BALLOON FESTIVAL ROAD TRIP October 2008
Mike and his friend Dick took off in October on a 7 state, 3500 mile road trip. The "destination" on the trip was the week-long annual hot air balloon festival in Albuquerque, New Mexico, but Mike and Dick also visited several air museums and Air Force Bases going and coming.

They headed east on Interstate 80, crossed Nevada, and came to the little town of Wendover, Utah. This was an Army Air Corps training base in WW II, but perhaps achieved greater fame as the site for filming part of the 1997 movie Con Air, starring Nicholas Cage. Next stop was the museum at Hill AFB, just outside of Salt Lake City.

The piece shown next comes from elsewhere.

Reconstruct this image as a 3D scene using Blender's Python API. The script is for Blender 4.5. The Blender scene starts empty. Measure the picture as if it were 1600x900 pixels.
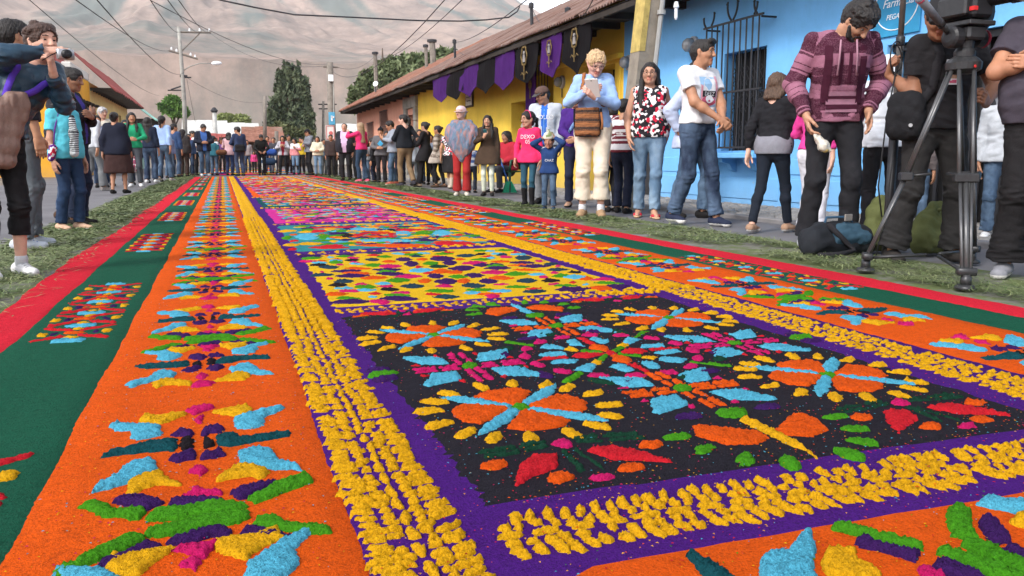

Continuing east, they visited the Air Force Academy at Colorado Springs, and visited a museum at Peterson AFB nearby, where they saw a complete command center from the old Minuteman ICBM days. Also while in Colorado Springs, for a change of pace they visited the Garden of the Gods park, with its varied and unusual rock formations, and Mike stopped in at a local Emergency Room to see what was making his right arm burn and break out in odd-looking rashes. (Turned out it was Shingles, the "old man's version of Chicken Pox."




Now they headed south towards New Mexico, and saw some fall colors as they traversed a mountain pass. A surprise while traveling across the high-mountain desert terrain was a huge gorge made by the Rio Grande River, a sort of mini-Grand Canyon.


At last they reached Albuquerque, and checked into their motel. (This was the most expensive one on the whole trip, but chosen because it's the only one within walking distance of the park where the balloons are launched.) They were in the park at 5:45am for the Dawn Patrol event, where a dozen or so balloons are launched in the dark, and then enjoyed the Mass Ascension, with over 600 balloons of all sizes and shapes launched within a few minutes. One of the interesting aspects of the Albuquerque Festival is that the spectators can mingle on the field with all the balloons, getting as close to the action as they want to. During the mid-day break at the balloon festival, Mike and Dick visited the nearby National Atomic Museum, learning all about the Manhattan Project,including Roosevelt and Truman's roles, seeing an exact replica of Fat Boy, the bomb that was dropped on Hiroshima, learning how nuclear power plants work, what the issues are on recycling spent fuel rods, etc. The wind came up that night, cancelling the balloon activities, but the fireworks went on as scheduled.

(As a sad footnote, Mike and Dick learned after they returned home that one of the balloons in the pre-dawn launch they watched was involved in a accident later in the week -- the balloon hit some power lines, caught fire, and crashed, with one of the pilots killed and the other seriously injured.)














Mike and Dick next headed south and west towards Tucson, Arizona, where they visited the Pima Air and Space Museum, a huge facility that gives lots of attention to civilian aircraft as well as those from the military. They also took a bus ride through the aircraft "boneyard" at nearby Davis-Monthan AFB. (This is sort of a storage and junk yard for old military aircraft.) Although most of what was in the boneyard was planes, there were some old Minuteman ICBMs, which were there to be cut up into scrap as part of the SALT treaty with the Soviet Union.






Back on the road and headed north to Phoenix, where Mike and Dick visited the Arizona branch of the Commenerative Air Force (formerly called the Confederate Air Force), a nationwide volunteer group that restores old aircraft to flying condition, and participates in air shows. Their main attraction was a completely restored B-17 bomber of WW II vintage, which just returned from a summer performing in over a dozen air shows around the country. You could not only see it, but crawl around inside it -- boy is it cramped !


Phoenix was the last stop on the trip, and Mike and Dick headed on back to California. Besides all the things they went to see, they also enjoyed the nature side of the trip, happened upon a famous bus, and even saw a fork in the road.